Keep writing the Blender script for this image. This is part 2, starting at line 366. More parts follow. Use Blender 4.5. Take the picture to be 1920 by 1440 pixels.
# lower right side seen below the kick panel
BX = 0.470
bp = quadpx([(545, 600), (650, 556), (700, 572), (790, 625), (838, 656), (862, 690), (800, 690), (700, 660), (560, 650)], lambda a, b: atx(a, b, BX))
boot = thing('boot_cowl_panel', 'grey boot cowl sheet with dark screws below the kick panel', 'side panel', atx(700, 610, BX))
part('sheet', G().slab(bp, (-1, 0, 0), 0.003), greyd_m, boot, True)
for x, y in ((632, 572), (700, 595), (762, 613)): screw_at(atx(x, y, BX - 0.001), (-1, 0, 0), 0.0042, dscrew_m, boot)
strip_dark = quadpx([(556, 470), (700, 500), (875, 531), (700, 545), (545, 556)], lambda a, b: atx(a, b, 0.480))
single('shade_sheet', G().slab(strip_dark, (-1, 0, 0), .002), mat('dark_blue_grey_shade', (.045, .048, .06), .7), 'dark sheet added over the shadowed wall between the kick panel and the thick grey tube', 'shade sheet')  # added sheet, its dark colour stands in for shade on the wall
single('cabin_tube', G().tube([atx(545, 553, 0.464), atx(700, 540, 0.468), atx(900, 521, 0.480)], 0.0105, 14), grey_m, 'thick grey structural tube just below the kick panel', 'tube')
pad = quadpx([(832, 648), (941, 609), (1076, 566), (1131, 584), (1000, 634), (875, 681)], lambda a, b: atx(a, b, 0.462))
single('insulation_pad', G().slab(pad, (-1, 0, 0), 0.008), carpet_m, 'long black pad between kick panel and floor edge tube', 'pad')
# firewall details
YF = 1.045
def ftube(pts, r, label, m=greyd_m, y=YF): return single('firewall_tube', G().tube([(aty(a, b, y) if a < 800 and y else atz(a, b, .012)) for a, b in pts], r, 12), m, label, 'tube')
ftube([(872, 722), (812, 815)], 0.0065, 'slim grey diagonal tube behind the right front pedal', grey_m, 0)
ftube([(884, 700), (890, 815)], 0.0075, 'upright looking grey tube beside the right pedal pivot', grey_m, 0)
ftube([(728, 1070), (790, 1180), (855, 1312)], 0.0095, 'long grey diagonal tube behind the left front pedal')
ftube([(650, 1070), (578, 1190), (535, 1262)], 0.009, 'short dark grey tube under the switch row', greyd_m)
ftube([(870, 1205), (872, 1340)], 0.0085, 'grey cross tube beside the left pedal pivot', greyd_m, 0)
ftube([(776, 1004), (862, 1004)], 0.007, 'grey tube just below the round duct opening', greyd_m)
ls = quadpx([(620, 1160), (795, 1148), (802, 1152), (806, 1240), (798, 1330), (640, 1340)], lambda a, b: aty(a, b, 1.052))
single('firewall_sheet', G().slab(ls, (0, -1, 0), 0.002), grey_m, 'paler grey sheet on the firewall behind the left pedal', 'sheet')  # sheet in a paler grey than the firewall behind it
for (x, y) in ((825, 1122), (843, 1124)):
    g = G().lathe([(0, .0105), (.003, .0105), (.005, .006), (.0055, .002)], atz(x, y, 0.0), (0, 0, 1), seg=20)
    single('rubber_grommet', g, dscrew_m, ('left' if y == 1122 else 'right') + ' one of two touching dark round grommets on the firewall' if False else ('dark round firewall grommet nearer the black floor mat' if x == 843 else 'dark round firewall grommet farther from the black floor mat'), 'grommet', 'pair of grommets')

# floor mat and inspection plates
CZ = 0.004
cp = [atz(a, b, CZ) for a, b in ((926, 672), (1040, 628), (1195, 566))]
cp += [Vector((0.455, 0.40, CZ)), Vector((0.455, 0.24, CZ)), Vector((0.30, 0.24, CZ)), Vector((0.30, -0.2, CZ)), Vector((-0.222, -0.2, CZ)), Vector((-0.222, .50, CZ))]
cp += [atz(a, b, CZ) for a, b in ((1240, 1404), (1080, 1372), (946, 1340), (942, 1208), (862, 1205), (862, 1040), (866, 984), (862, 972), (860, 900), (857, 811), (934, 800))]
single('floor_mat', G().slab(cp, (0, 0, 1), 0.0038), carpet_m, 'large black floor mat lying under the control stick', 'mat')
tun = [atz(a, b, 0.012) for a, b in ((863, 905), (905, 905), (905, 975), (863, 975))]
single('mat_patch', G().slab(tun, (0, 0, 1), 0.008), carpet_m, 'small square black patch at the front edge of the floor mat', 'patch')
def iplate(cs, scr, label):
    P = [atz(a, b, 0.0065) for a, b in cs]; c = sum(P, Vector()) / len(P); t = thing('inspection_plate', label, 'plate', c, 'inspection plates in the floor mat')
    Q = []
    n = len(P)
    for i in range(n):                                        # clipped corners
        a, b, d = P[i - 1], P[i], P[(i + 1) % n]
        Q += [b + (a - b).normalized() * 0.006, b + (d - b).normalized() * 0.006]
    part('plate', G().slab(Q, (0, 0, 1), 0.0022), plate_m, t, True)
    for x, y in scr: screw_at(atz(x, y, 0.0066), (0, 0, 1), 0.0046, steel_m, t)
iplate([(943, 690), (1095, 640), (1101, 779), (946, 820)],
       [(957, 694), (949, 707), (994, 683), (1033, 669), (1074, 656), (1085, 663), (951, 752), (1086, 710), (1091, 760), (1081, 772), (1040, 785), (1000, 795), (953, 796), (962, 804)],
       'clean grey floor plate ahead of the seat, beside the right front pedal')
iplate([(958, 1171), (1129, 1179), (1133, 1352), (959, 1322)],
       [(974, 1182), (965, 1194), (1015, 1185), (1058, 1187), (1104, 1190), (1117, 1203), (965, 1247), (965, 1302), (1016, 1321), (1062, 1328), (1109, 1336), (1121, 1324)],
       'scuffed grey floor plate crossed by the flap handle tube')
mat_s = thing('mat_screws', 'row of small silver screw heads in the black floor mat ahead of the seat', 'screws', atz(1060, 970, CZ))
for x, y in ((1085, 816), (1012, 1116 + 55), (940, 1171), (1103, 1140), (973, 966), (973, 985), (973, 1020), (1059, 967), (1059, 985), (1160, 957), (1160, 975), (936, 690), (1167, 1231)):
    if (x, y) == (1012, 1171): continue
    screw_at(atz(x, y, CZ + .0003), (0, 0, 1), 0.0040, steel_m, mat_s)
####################
> [Exercise requirements]
Nothing should be left out: repeat all of the data exactly.

> [Task solution]
Keep writing the Blender script for this image. This is part 2, starting at line 366. More parts follow. Use Blender 4.5. Take the picture to be 1920 by 1440 pixels.
# lower right side seen below the kick panel
BX = 0.470
bp = quadpx([(545, 600), (650, 556), (700, 572), (790, 625), (838, 656), (862, 690), (800, 690), (700, 660), (560, 650)], lambda a, b: atx(a, b, BX))
boot = thing('boot_cowl_panel', 'grey boot cowl sheet with dark screws below the kick panel', 'side panel', atx(700, 610, BX))
part('sheet', G().slab(bp, (-1, 0, 0), 0.003), greyd_m, boot, True)
for x, y in ((632, 572), (700, 595), (762, 613)): screw_at(atx(x, y, BX - 0.001), (-1, 0, 0), 0.0042, dscrew_m, boot)
strip_dark = quadpx([(556, 470), (700, 500), (875, 531), (700, 545), (545, 556)], lambda a, b: atx(a, b, 0.480))
single('shade_sheet', G().slab(strip_dark, (-1, 0, 0), .002), mat('dark_blue_grey_shade', (.045, .048, .06), .7), 'dark sheet added over the shadowed wall between the kick panel and the thick grey tube', 'shade sheet')  # added sheet, its dark colour stands in for shade on the wall
single('cabin_tube', G().tube([atx(545, 553, 0.464), atx(700, 540, 0.468), atx(900, 521, 0.480)], 0.0105, 14), grey_m, 'thick grey structural tube just below the kick panel', 'tube')
pad = quadpx([(832, 648), (941, 609), (1076, 566), (1131, 584), (1000, 634), (875, 681)], lambda a, b: atx(a, b, 0.462))
single('insulation_pad', G().slab(pad, (-1, 0, 0), 0.008), carpet_m, 'long black pad between kick panel and floor edge tube', 'pad')
# firewall details
YF = 1.045
def ftube(pts, r, label, m=greyd_m, y=YF): return single('firewall_tube', G().tube([(aty(a, b, y) if a < 800 and y else atz(a, b, .012)) for a, b in pts], r, 12), m, label, 'tube')
ftube([(872, 722), (812, 815)], 0.0065, 'slim grey diagonal tube behind the right front pedal', grey_m, 0)
ftube([(884, 700), (890, 815)], 0.0075, 'upright looking grey tube beside the right pedal pivot', grey_m, 0)
ftube([(728, 1070), (790, 1180), (855, 1312)], 0.0095, 'long grey diagonal tube behind the left front pedal')
ftube([(650, 1070), (578, 1190), (535, 1262)], 0.009, 'short dark grey tube under the switch row', greyd_m)
ftube([(870, 1205), (872, 1340)], 0.0085, 'grey cross tube beside the left pedal pivot', greyd_m, 0)
ftube([(776, 1004), (862, 1004)], 0.007, 'grey tube just below the round duct opening', greyd_m)
ls = quadpx([(620, 1160), (795, 1148), (802, 1152), (806, 1240), (798, 1330), (640, 1340)], lambda a, b: aty(a, b, 1.052))
single('firewall_sheet', G().slab(ls, (0, -1, 0), 0.002), grey_m, 'paler grey sheet on the firewall behind the left pedal', 'sheet')  # sheet in a paler grey than the firewall behind it
for (x, y) in ((825, 1122), (843, 1124)):
    g = G().lathe([(0, .0105), (.003, .0105), (.005, .006), (.0055, .002)], atz(x, y, 0.0), (0, 0, 1), seg=20)
    single('rubber_grommet', g, dscrew_m, ('left' if y == 1122 else 'right') + ' one of two touching dark round grommets on the firewall' if False else ('dark round firewall grommet nearer the black floor mat' if x == 843 else 'dark round firewall grommet farther from the black floor mat'), 'grommet', 'pair of grommets')

# floor mat and inspection plates
CZ = 0.004
cp = [atz(a, b, CZ) for a, b in ((926, 672), (1040, 628), (1195, 566))]
cp += [Vector((0.455, 0.40, CZ)), Vector((0.455, 0.24, CZ)), Vector((0.30, 0.24, CZ)), Vector((0.30, -0.2, CZ)), Vector((-0.222, -0.2, CZ)), Vector((-0.222, .50, CZ))]
cp += [atz(a, b, CZ) for a, b in ((1240, 1404), (1080, 1372), (946, 1340), (942, 1208), (862, 1205), (862, 1040), (866, 984), (862, 972), (860, 900), (857, 811), (934, 800))]
single('floor_mat', G().slab(cp, (0, 0, 1), 0.0038), carpet_m, 'large black floor mat lying under the control stick', 'mat')
tun = [atz(a, b, 0.012) for a, b in ((863, 905), (905, 905), (905, 975), (863, 975))]
single('mat_patch', G().slab(tun, (0, 0, 1), 0.008), carpet_m, 'small square black patch at the front edge of the floor mat', 'patch')
def iplate(cs, scr, label):
    P = [atz(a, b, 0.0065) for a, b in cs]; c = sum(P, Vector()) / len(P); t = thing('inspection_plate', label, 'plate', c, 'inspection plates in the floor mat')
    Q = []
    n = len(P)
    for i in range(n):                                        # clipped corners
        a, b, d = P[i - 1], P[i], P[(i + 1) % n]
        Q += [b + (a - b).normalized() * 0.006, b + (d - b).normalized() * 0.006]
    part('plate', G().slab(Q, (0, 0, 1), 0.0022), plate_m, t, True)
    for x, y in scr: screw_at(atz(x, y, 0.0066), (0, 0, 1), 0.0046, steel_m, t)
iplate([(943, 690), (1095, 640), (1101, 779), (946, 820)],
       [(957, 694), (949, 707), (994, 683), (1033, 669), (1074, 656), (1085, 663), (951, 752), (1086, 710), (1091, 760), (1081, 772), (1040, 785), (1000, 795), (953, 796), (962, 804)],
       'clean grey floor plate ahead of the seat, beside the right front pedal')
iplate([(958, 1171), (1129, 1179), (1133, 1352), (959, 1322)],
       [(974, 1182), (965, 1194), (1015, 1185), (1058, 1187), (1104, 1190), (1117, 1203), (965, 1247), (965, 1302), (1016, 1321), (1062, 1328), (1109, 1336), (1121, 1324)],
       'scuffed grey floor plate crossed by the flap handle tube')
mat_s = thing('mat_screws', 'row of small silver screw heads in the black floor mat ahead of the seat', 'screws', atz(1060, 970, CZ))
for x, y in ((1085, 816), (1012, 1116 + 55), (940, 1171), (1103, 1140), (973, 966), (973, 985), (973, 1020), (1059, 967), (1059, 985), (1160, 957), (1160, 975), (936, 690), (1167, 1231)):
    if (x, y) == (1012, 1171): continue
    screw_at(atz(x, y, CZ + .0003), (0, 0, 1), 0.0040, steel_m, mat_s)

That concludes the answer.